Ho visto di recente l’ultimo film di Paolo Genovese, “Perfetti sconosciuti”, una commedia brillante, aggiungerei riuscitissima. Una frase tra tutte, pronunciata da uno dei protagonisti, mi è rimasta impressa: “Siamo tutti frangibili“. Sì, ci possiamo rompere, in mille pezzi, da un momento all’altro. Siamo simili a cristalli di Boemia, soffiati in forme curiose che ci rendono straordinariamente affascinanti, eppure può bastare poco a che ci riduciamo in frammenti inservibili. Fragili: lo siamo noi, e lo sono i rapporti umani che a volte finiscono, dopo averci plasmati, cambiati, a volte annichiliti. In tutto ciò quanto conta la visione che ognuno di noi ha delle cose?
Pirandello diceva «Abbiamo tutti dentro un mondo di cose; ciascuno un suo mondo di cose! E come possiamo intenderci, se nelle parole ch’io dico metto il senso e il valore delle cose come sono dentro di me, mentre chi le ascolta, inevitabilmente le assume col senso e col valore che hanno per sé, del mondo com’egli l’ha dentro? Crediamo d’intenderci, non c’intendiamo mai!». E allora fino a che punto la mia verità può essere la verità dell’altro? Dal momento che siamo destinati a non capirci, forse è preferibile stare zitti?
No, il mio non è un inno al silenzio, che pur ha una sua valenza, ma un invito a prendere atto che due identità che s’incontrano in una relazione non sono state progettate per l’incastro perfetto e che sono portatrici di due vissuti diversi, spesso antitetici. L’idea che l’altro debba essere “come noi vogliamo”, debba pensare “come noi pensiamo”, e che in qualche modo possiamo possederlo, è quanto di più slegato possa esserci dalla realtà. E dà adito ad incomprensioni, recriminazioni, frustrazioni, fino ad arrivare al temuto fantasma dell’incomunicabilità, alla chiusura definitiva. Assumere la nostra verità come unico e imprescindibile parametro di riferimento ci pregiudica dunque la reale comprensione dell’altro.

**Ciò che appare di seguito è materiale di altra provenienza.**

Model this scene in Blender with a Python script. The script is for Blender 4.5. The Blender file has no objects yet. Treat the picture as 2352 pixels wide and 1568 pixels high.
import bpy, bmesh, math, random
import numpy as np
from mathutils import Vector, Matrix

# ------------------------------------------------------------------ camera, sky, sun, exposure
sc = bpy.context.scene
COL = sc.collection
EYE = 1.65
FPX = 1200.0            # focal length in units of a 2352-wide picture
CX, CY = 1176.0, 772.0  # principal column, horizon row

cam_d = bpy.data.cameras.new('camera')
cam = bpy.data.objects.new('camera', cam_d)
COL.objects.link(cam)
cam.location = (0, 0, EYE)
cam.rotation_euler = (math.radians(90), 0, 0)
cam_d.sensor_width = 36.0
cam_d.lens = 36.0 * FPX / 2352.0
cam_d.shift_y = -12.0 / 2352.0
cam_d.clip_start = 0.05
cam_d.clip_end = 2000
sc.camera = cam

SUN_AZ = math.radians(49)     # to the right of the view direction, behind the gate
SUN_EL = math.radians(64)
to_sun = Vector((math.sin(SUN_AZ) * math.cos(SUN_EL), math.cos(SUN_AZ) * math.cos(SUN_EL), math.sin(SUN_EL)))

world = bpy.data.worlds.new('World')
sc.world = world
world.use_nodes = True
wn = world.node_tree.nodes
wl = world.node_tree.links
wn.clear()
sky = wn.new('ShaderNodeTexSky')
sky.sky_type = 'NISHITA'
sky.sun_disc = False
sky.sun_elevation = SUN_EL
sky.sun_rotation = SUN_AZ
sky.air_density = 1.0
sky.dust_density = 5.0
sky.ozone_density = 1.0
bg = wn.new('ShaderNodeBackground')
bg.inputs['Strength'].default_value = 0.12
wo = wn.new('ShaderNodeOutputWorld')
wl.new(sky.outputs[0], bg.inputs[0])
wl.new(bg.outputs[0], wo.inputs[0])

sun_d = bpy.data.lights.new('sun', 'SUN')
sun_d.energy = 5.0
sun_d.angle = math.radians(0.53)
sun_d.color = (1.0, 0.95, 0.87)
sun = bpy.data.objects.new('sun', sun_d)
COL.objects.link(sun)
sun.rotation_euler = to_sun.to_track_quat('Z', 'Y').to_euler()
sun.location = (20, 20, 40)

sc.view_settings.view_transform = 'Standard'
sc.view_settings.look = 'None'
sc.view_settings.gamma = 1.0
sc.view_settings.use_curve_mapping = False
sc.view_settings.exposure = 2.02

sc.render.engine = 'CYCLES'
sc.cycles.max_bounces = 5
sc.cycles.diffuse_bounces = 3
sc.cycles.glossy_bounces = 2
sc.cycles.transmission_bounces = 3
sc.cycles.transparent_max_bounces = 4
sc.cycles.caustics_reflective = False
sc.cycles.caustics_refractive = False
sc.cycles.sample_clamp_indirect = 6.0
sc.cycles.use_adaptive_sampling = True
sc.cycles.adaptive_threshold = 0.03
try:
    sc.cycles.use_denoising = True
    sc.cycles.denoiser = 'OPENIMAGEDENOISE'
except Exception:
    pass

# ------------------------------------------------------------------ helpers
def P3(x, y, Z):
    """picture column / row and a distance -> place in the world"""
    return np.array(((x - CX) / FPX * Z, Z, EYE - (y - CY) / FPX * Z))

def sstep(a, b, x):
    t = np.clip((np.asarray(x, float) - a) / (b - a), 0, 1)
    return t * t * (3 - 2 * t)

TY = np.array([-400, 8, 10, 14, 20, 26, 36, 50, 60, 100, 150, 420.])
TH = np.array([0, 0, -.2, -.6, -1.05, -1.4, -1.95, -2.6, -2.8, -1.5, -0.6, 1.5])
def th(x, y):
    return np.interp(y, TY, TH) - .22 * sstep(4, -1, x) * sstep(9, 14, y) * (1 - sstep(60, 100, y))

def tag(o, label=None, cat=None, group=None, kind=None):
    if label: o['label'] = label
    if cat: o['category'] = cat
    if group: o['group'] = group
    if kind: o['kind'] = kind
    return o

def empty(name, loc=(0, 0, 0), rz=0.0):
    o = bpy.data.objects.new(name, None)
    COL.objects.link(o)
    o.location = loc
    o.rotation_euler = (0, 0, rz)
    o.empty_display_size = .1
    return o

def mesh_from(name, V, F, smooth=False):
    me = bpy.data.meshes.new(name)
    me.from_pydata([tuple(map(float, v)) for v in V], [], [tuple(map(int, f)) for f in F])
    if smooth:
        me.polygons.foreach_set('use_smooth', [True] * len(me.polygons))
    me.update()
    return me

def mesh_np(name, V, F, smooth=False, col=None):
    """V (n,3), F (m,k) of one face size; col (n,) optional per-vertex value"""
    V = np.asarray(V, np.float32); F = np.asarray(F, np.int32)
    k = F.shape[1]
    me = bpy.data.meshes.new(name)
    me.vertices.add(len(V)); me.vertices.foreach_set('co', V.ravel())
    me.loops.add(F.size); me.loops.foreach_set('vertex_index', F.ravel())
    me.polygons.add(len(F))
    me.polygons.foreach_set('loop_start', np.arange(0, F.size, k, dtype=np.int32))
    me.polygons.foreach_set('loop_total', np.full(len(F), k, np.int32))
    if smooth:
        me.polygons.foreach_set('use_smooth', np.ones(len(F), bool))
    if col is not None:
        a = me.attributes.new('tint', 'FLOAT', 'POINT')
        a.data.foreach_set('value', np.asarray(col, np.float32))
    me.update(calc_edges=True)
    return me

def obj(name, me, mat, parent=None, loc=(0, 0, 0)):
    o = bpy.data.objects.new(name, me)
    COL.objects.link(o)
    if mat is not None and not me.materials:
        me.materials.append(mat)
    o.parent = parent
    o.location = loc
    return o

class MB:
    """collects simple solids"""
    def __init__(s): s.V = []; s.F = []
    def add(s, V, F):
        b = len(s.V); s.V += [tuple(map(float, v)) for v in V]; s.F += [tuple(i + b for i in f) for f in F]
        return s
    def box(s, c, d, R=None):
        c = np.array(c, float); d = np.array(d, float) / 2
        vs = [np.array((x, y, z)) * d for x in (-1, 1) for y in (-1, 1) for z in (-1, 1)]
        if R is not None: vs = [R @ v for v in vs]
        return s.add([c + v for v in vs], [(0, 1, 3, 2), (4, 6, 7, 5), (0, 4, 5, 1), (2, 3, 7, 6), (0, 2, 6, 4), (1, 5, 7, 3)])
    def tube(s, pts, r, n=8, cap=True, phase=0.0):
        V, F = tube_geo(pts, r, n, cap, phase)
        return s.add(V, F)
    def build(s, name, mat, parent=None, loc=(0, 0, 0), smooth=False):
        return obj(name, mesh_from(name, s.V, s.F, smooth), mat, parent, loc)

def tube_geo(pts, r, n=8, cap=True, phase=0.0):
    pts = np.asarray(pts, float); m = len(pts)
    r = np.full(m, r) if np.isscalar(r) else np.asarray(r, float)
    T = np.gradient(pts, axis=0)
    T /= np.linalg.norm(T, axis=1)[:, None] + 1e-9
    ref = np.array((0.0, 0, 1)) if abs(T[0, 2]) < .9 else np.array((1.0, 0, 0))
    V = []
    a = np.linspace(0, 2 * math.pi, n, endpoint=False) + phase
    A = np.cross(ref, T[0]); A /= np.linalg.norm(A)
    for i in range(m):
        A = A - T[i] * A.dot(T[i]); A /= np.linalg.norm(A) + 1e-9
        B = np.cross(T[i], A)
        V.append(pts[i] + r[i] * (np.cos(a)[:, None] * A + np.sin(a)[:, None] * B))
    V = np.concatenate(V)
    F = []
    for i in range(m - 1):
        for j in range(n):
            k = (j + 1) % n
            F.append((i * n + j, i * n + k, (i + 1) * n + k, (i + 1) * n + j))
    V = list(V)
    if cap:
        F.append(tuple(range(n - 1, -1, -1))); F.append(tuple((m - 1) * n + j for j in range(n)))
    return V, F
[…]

Il pensarsi, e volersi, forti a tutti i costi è frutto di una modalità educativa disfunzionale che insegna a nascondere le debolezze, a perseguire l’ideale di quella rocciosa infallibilità che ci renderebbe automaticamente dei vincenti. Dovremmo accettare invece che siamo fragili, e che quindi possiamo sbagliare, fallire, senza per questo aver paura di mostrarlo. A tal proposito, ne “L’uomo di vetro” lo psichiatra Vittorino Andreoli dice una cosa bellissima: «La fragilità rifà l’uomo». Ma come può una caratteristica che fa pensare subito alla debolezza, contribuire addirittura alla ricostruzione dell’uomo? La risposta è nell’altra faccia della fragilità, quella dove s’annida la traccia più sincera della condizione umana. La fragilità rivela infatti tutta la sua forza quando ci fa prendere coscienza dei nostri limiti. Alla luce di questa nuova autoconsapevolezza, potremo affacciarci sul nostro mondo e su quello di chi ci sta accanto con occhi comprensivi e non giudicanti: la sua verità non sarà più un affronto alla nostra, ma il suo inevitabile, auspicabile completamento.